For those of you, like me, that had never heard the term "DUFF" before, it stands for the designated ugly fat friend and is usually applied to the least physically attractive member of a friend group. Delightful huh?
The DUFF's job is to be the approachable one that guys can probe for information about their hotter friends – whether they're seeing someone, if they'd go out with them etc – and also to make their friends look even better by comparison.
This film centres on Bianca (Whitman – who is neither fat nor ugly), a DUFF who doesn't know she is a DUFF until her next-door neighbour/captain of the high school football team Wesley (Amell) breaks the news to her at a party. Bianca is obviously hurt by the revelation and assumes her two tall, leggy best friends were using her all along. In order to shed her DUFF label and win the heart of the guitar-playing boy she likes, Bianca asks Wesley for help in exchange for chemistry grinds.
Now on paper, that sounds like a run-of-the-mill high school drama that has been made a hundred times over, but The DUFF is actually refreshingly funny and has heart.
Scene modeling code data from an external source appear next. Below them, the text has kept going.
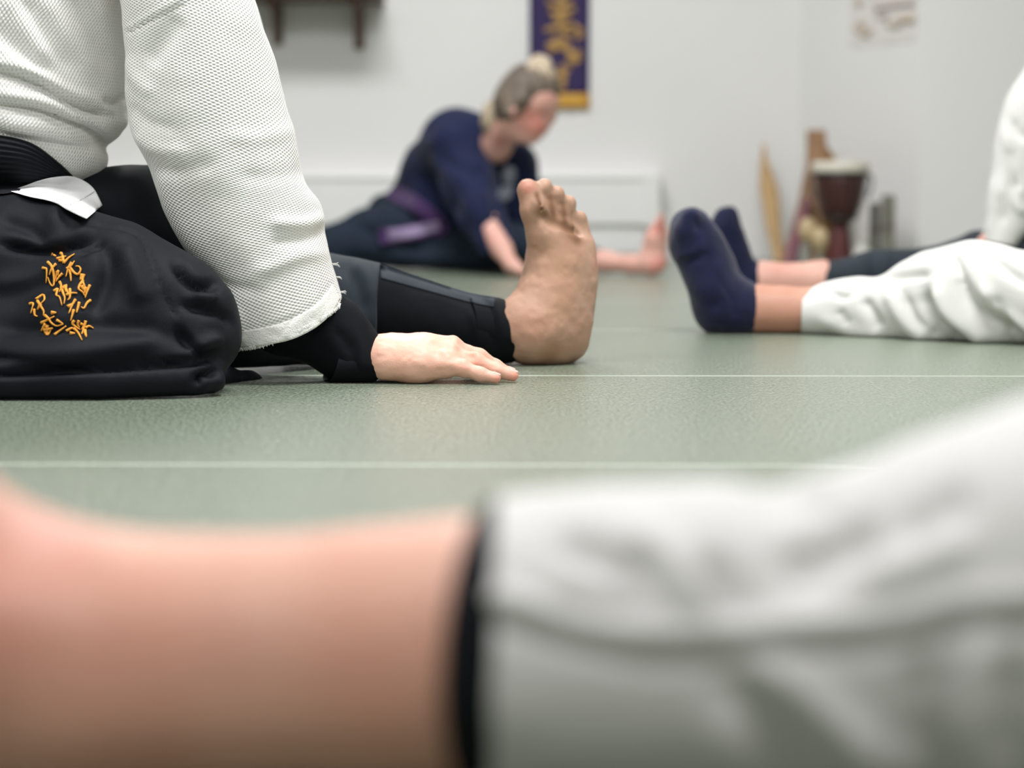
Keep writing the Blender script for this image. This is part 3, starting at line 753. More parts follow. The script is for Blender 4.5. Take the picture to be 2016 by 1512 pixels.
def cloth(secs, folds=(), wr=None, clampz=0.0015, **kw):
    v, f, u = loft(secs, **kw)
    if wr: v = wrinkle(v, f, *wr)
    v = folds_apply(v, f, folds)
    if clampz is not None: v = floor_clamp(v, clampz)
    return v, f, u

# ------------------------------------------------------------------ 1. person in white jacket and black hakama (left)
P1 = thing('person', 'person in white woven jacket and black hakama, hand and bare foot on mat', 'person', (G(200, 775)[0], 2.6, 0.0))

# jacket body
jv, jf, ju = cloth([
    (-250, -430, 190, -400, 2.76, .08), (-310, -260, 300, -280, 2.76, .12), (-335, -60, 278, -60, 2.75, .14),
    (-342, 50, 258, 55, 2.75, .148), (-345, 105, 254, 128, 2.75, .150), (-345, 150, 252, 192, 2.75, .152),
    (-345, 180, 248, 236, 2.75, .150), (-343, 200, 232, 268, 2.75, .146), (-341, 212, 208, 290, 2.75, .142),
    (-340, 222, 210, 312, 2.75, .148), (-338, 236, 203, 338, 2.75, .150), (-335, 252, 182, 362, 2.75, .145), (-330, 268, 140, 378, 2.75, .135)],
    folds=[([(-60, 128), (60, 160), (139, 204), (200, 226), (250, 222)], -.013, 9), ([(-60, 112), (60, 143), (130, 180), (205, 205)], .006, 13),
           ([(-40, 203), (60, 214), (121, 236), (187, 264), (210, 292)], -.014, 8), ([(-10, 182), (90, 203), (165, 236), (205, 262)], .007, 11),
           ([(120, 214), (150, 226), (182, 252)], -.006, 5),
           ([(-10, 238), (90, 258), (165, 292), (190, 335)], .009, 20), ([(205, 196), (226, 206), (252, 190)], -.010, 8),
           ([(205, 215), (235, 232), (246, 255)], .007, 13),
           ([(10, -10), (55, 60), (95, 120)], .005, 13), ([(40, -10), (95, 75), (145, 145)], -.0055, 13), ([(85, -10), (135, 70), (190, 150)], .0045, 14),
           ([(-20, 40), (40, 100), (110, 150)], -.005, 14), ([(140, -10), (180, 60), (225, 140)], -.004, 14), ([(200, 0), (225, 80), (238, 150)], .003, 12),
           ([(-20, 90), (30, 118), (90, 160)], .004, 10)],
    wr=(.0022, 16, 1), n=150, step=.0045, cap0='round', cap1='lip', swap=True)
jacket = link('jacket', jv, jf, M['gi'], P1, uvs=ju)
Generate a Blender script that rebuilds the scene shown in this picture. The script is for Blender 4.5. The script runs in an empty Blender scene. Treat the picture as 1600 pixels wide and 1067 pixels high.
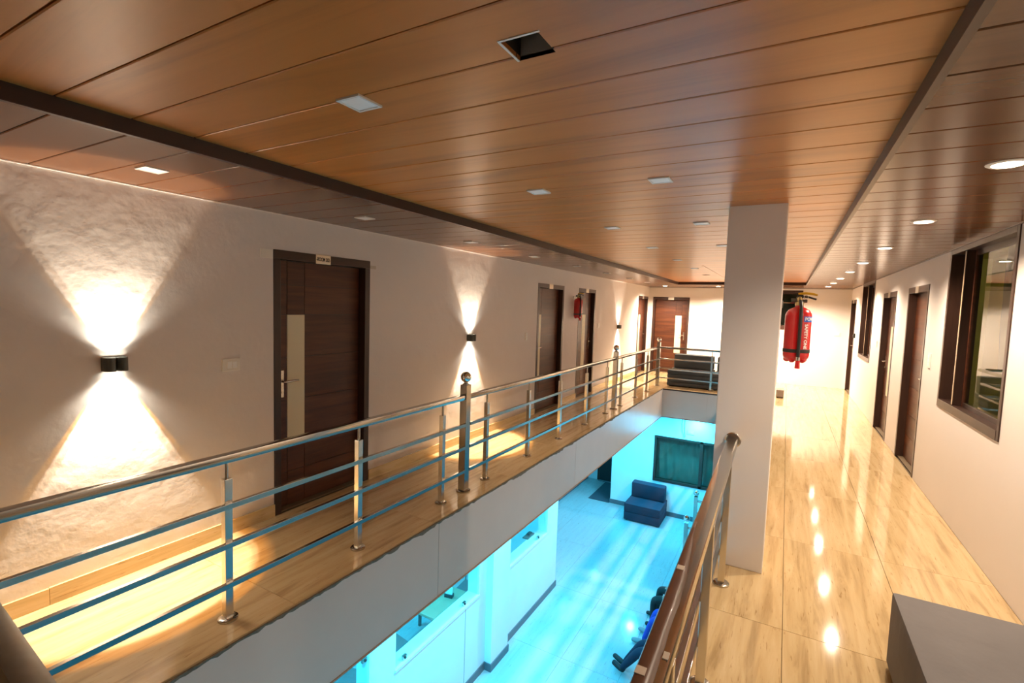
import bpy, bmesh, math, random
from mathutils import Vector, Matrix
random.seed(7)
PI = math.pi
SC = bpy.context.scene
COL = SC.collection

# ------------------------------------------------------------------ camera
FPX = 763.84
cam_d = bpy.data.cameras.new('camera')
cam = bpy.data.objects.new('camera', cam_d)
COL.objects.link(cam)
cam_d.sensor_fit = 'HORIZONTAL'
cam_d.sensor_width = 36.0
cam_d.lens = 36.0 * FPX / 1600.0
cam_d.clip_start = 0.02
yaw, pitch, roll = math.radians(29.266), math.radians(-4.2126), math.radians(1.8582)
fw = Vector((-math.sin(yaw) * math.cos(pitch), math.cos(yaw) * math.cos(pitch), math.sin(pitch)))
rt = Vector((math.cos(yaw), math.sin(yaw), 0))
up = rt.cross(fw)
r2 = math.cos(roll) * rt + math.sin(roll) * up
u2 = -math.sin(roll) * rt + math.cos(roll) * up
m = Matrix((r2, u2, -fw)).transposed().to_4x4()
m.translation = Vector((0, 0, 1.733))
cam.matrix_world = m
SC.camera = cam

# ------------------------------------------------------------------ world, exposure
w = bpy.data.worlds.new('world')
SC.world = w
w.use_nodes = True
w.node_tree.nodes['Background'].inputs[0].default_value = (0.9, 0.85, 0.8, 1)
w.node_tree.nodes['Background'].inputs[1].default_value = 0.02
SC.view_settings.view_transform = 'Standard'
SC.view_settings.look = 'None'
SC.view_settings.gamma = 1.0
SC.view_settings.use_curve_mapping = False
SC.view_settings.exposure = 0.0
# lamp strengths (W)
P_RIGHT = 135.0        # warm downlights of the right corridor
P_FAR = 420.0          # downlights over the far landing
P_SCONCE = 150.0        # each half of an up/down wall light
P_LOW = 74.0           # cyan downlights of the lower hall
C_WARM = (1.0, 0.80, 0.60)
C_SCONCE = (1.0, 0.93, 0.78)
C_LOW = (0.03, 0.60, 1.0)

# ------------------------------------------------------------------ measures
XL, XR, YD, H = -3.457, 1.294, 14.008, 2.378
YB = -1.7                     # wall behind the camera
HT = 2.434                    # raised tray
TX0, TX1, TY1 = -2.36, 0.304, 12.38
ZL = -3.1                     # lower hall floor
ZS = -0.645                   # underside of the slab
EX0, EX1, EY0, EY1 = -2.333, -0.42, 0.50, 11.12     # opening to the hall below

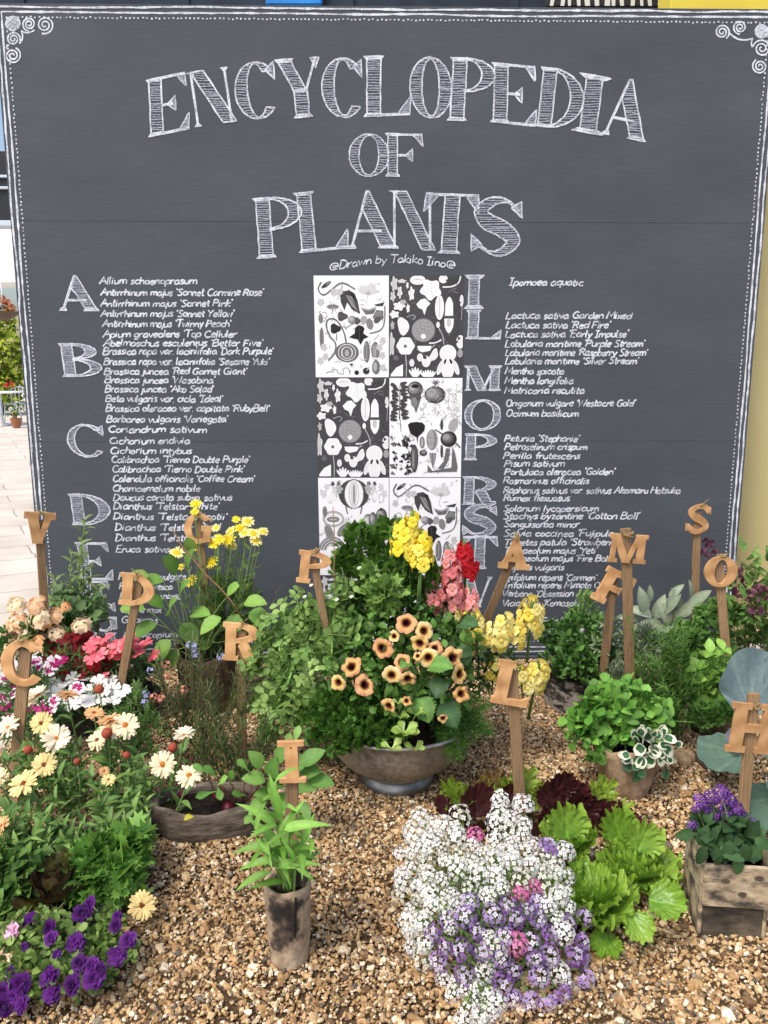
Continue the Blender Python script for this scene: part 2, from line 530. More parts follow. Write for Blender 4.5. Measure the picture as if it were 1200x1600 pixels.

It's no Mean Girls or 10 Things I Hate About You, but it is almost as enjoyable and that is largely to do with the depth of character of both leads. Whitman and Amell aren't just two high-school stereotypes, their performances and comic timing is spot on and we really grow to care about both characters.
While the DUFF label is a really warped concept, the film goes against that with Wesley telling Bianca that you don't have to be ugly or fat to earn the title, and the key message being that you shouldn't compare yourself to other people and that you should love yourself for who you are.
I enjoyed The DUFF a lot more than I expected to - it's genuinely funny - and while I wouldn't give over my Saturday night to go and see it in the cinema, it would be perfect for some midweek evening or Sunday afternoon.